2. Much interesting work to which I am indebted is currently being done on parables as metaphors; see, for instance, Amos N. Wilder, The Language of the Gospel: Early Christian Rhetoric (New York: Harper and Row, 1964), reissued as Early Christian Rhetoric: The Language of Gospel (Cambridge: Harvard University Press, 1971); Robert W. Funk, Language, Hermeneutic, and Word of God: The Problem of Language in the New Testament and Contemporary Theology (New York: Harper and Row, 1966); Dan 0. Via, Jr., The Parables: Their Literary and Existential Dimension (Philadelphia: Fortress Press, 1967).

3. I am indebted to Michael Novak, in a letter dated October 25, 1971, for the idea of what I call intermediary theology. "In between imaginative literature and academic theology there is a form of intelligence which is precise, discursive, and analytical, but also in touch with concrete experience and with the imagination. That is the model for academic intelligence."
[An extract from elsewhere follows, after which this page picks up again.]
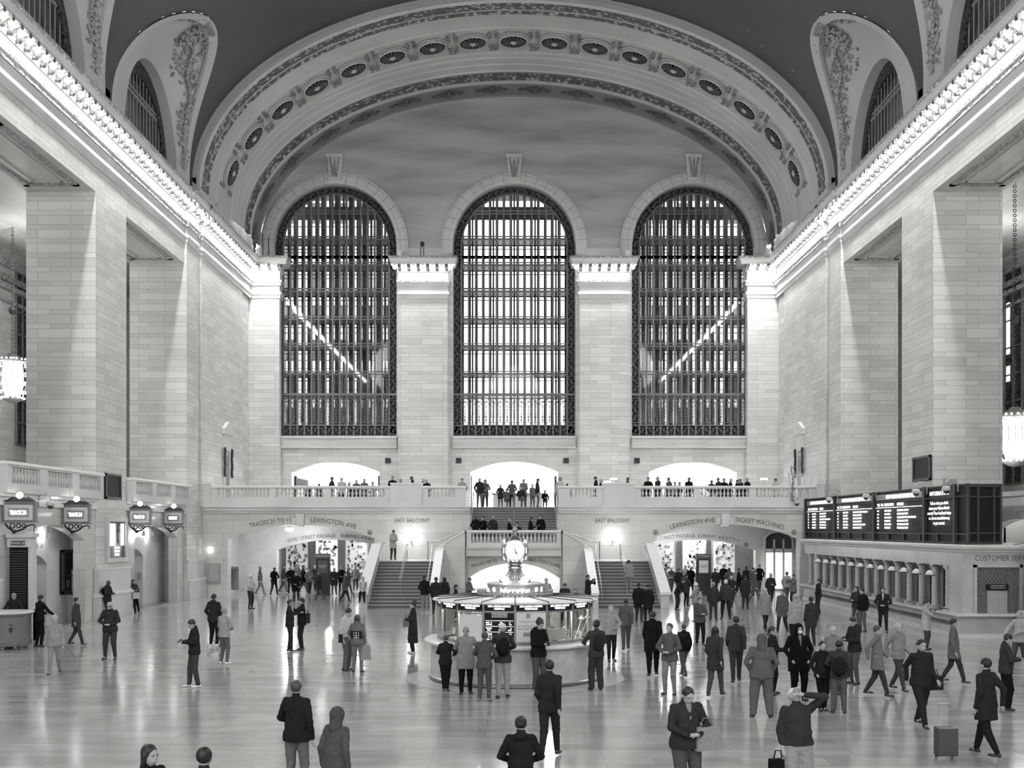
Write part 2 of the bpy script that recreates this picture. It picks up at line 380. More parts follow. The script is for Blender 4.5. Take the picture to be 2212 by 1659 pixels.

4. For expansion of this notion of metaphor as grid or screen, see Max Black's essay, "Metaphor," in Models and Metaphors: Studies in Language and Philosophy (Ithaca: Cornell University Press, 1962), pp. 24-47.

5. Two books which, in different ways, are examples of the sort of theology I have in mind are Richard R. Niebuhr, Experiential Religion (New York: Harper and Row, 1972) and William F. Lynch, Images of Faith: An Exploration of the Ironic Imagination (Notre Dame: University of Notre Dame Press, 1973).